REPUBLIKA.CO.ID, JAKARTA -- Usai insiden di Kabupaten Tolikara, diduga adanya peraturan daerah (perda) yang mengatur pelarangan untuk pembangunan tempat ibadah baru di lokasi tersebut. Pengamat otonomi daerah Lembaga Ilmu Pengetahuan Indonesia (LIPI) Siti Zuhro menilai seharusnya perda beragama tidak boleh mengancam.
"Lah ini jangan sampai ada perda terkait keagamaan yang mengancam umat agamanya atau agama lain," kata Siti kepada ROL, Kamis (23/7).
Ia menambahkan, apalagi jika sifat perda tersebut tersebut menyentuh kebebasan kegiatan umat beragama mayoritas maupun minoritas di suatu daerah.

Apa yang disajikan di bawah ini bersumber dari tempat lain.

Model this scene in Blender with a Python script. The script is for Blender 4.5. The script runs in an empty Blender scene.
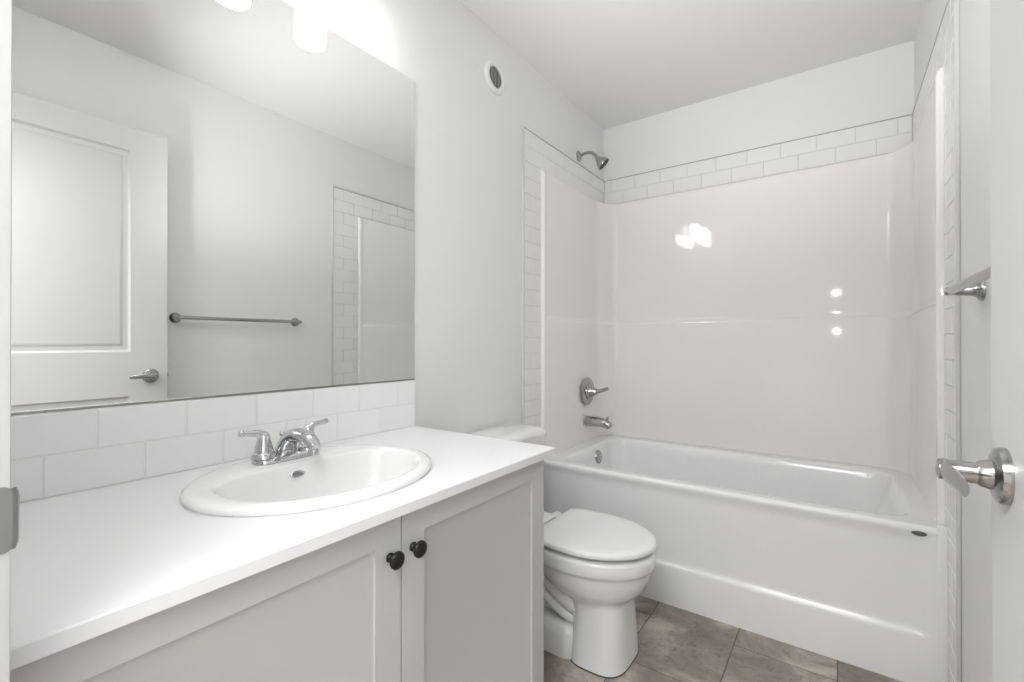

Jika perda pelarangan membuat tempat ibadah di Tolikara memang benara ada, maka Siti mengganggap hal tersebut tidak adil bagi masyarakatnya.
Jika sudah ada unsur mengancam tersebut maka perda yang disusun sudah sangat tidak sesuai. "Perda sama sekali tidak boleh melanggar konstitusi dan undang-undang di atasnya, jadi harus sesuai," jelas Siti.
Untuk itu, perda beragama dengan landasan yang seperti itu diharapkan tidak boleh ada di setiap daerah manapun. Siti menegaskan, konstitusi Indonesia melindungi warga negaranya dari ancaman-ancaman seperti hal tersebut.
Diketahui, terkait dugaan perda tersebut, Menteri Dalam Negeri Tjahjo Kumolo memperingatkan jika ada perda yang melanggar HAM maka akan ditindak. Ia akan melakukan klarifikasi dan pembatalan tersebut karena tidak sesuai peraturan undang-undang dan konstitusi.